Starring Russel Crowe, Renee Zellwegger and Paul Giamatti.

I've been in Tinsel Town USA for a week and a half now and I can tell you that life in LA is only the dream for a precious few. Lost life here is often at it's shallowest and most needlessly complicated. Sometimes I wonder why anyone pays all these people to run around in circles, star calling agent, agent calling publicist, publicist calling tabloid and stars reading tabloid.

Then I slough my 45 minutes through traffic to the Mann Chinese Theatre on Hollywood Boulevard and I remember why this town can support ten million people. Cinderella Man did more than I expected it ever would. A packed house full of jaded media and industry insiders sat in their seats captivated by the true-to-life story of boxer James . Braddock which Crowe has a knack for telling as much through his quiver of countless, revealing facial expressions as he does through the words they put in his mouth. Rene Zelwegger falls on her face as a Jersey housewife with a played up accent ready more for a patronizing Broadway satire than a film of this calibre but that didn't make me care any less about the plight of this riches to rags to riches story where Braddock shatters the bones in his hand just as the great depression began.

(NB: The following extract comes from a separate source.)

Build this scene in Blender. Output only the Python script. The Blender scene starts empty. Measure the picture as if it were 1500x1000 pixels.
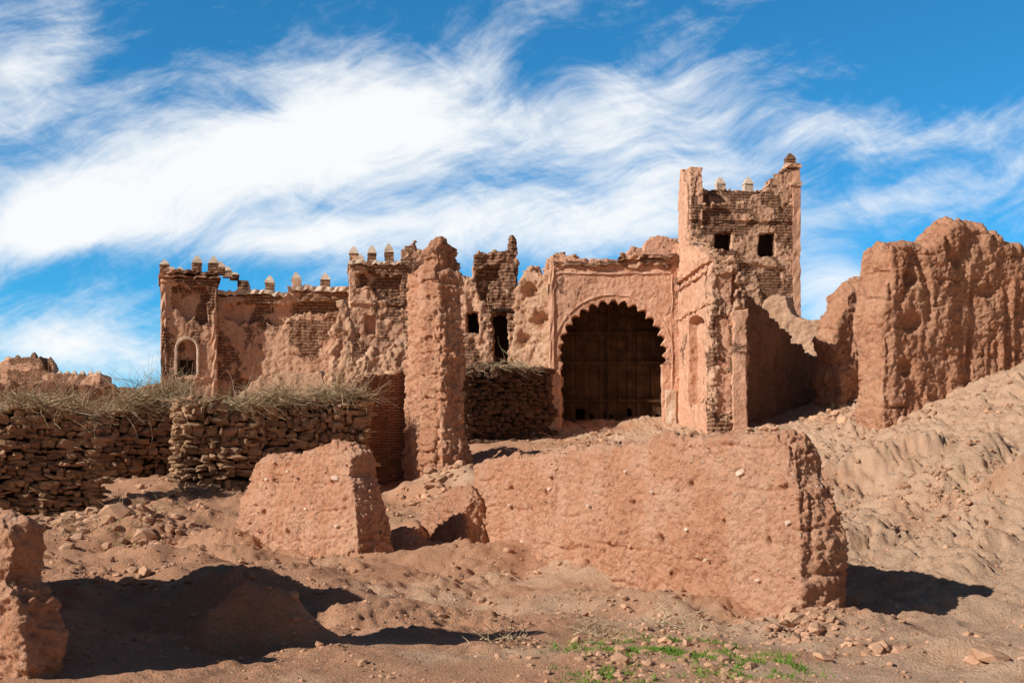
import bpy, bmesh, math, random
import numpy as np
from mathutils import Vector, Matrix
random.seed(7); rng=np.random.default_rng(7)
CZ=1.9; F=1800.0; HZ=700.0
scene=bpy.context.scene
# ---------------------------------------------------------------- noise
_p=np.random.default_rng(3).permutation(256); _p=np.concatenate([_p,_p,_p])
_g=np.random.default_rng(5).normal(size=(256,3)); _g/=np.linalg.norm(_g,axis=1)[:,None]
def perlin(P):
    I=np.floor(P).astype(np.int64); f=P-I; I=I&255
    w=f*f*f*(f*(f*6-15)+10)
    out=0
    for dx in (0,1):
        for dy in (0,1):
            for dz in (0,1):
                h=_p[_p[_p[(I[:,0]+dx)&255]+((I[:,1]+dy)&255)]+((I[:,2]+dz)&255)]&255
                g=_g[h]
                d=g[:,0]*(f[:,0]-dx)+g[:,1]*(f[:,1]-dy)+g[:,2]*(f[:,2]-dz)
                wx=w[:,0] if dx else 1-w[:,0]; wy=w[:,1] if dy else 1-w[:,1]; wz=w[:,2] if dz else 1-w[:,2]
                out=out+wx*wy*wz*d
    return out*1.6
def fbm(P,freq,octv=3,gain=0.5,seed=0.0):
    P=np.asarray(P,float); s=0; a=1.0; f=freq
    for o in range(octv):
        s=s+a*perlin(P*f+seed+17.3*o+0.37); a*=gain; f*=2.03
    return s
# ---------------------------------------------------------------- materials
def newmat(name):
    m=bpy.data.materials.new(name); m.use_nodes=True
    nt=m.node_tree; b=nt.nodes['Principled BSDF']; b.inputs['Roughness'].default_value=0.95
    b.inputs['Specular IOR Level'].default_value=0.05
    return m,nt,b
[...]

The fight scenes are filmed beautifully enough to make you tighten your stomach at every body shot and squint your eyes as gloves fly lightening-quick toward the camera. I was dissappoited that in Crowe's fall from glory he didn't get that serious, bloody, career-ending ass whooping but he does break his hand and takes his fair share of shots through the course of this film. I guess you can't blame them for sticking with some historical accuracy but I'm sure they used the creative license with plenty other details.

Paul Giamatti is brilliant once again and perfect in the boxing manager shoes. He's strong, supporting an charasmatic in the way that you want to pull him out of Crowe's corner and put him in your own for a little pick me up and comic relief when things get tough.

Cinderella man does everthing you could ask. Your girlfriend might turn away at the fight scenes but she'll cry when the family hits rock bottom and tries to hold on to that last sliver of hope. The moral of this story is the one that keeps millions of people in their dead end jobs working nine to five for 5 days a week. It's sad for the millions who never pull tehmselves up but brilliant for the few who do. In LA, the magic isn't happening out on Hollywood Blvd or Venice Beach, it's behind closed doors where maybe these people who seem so disinterested show a little heart.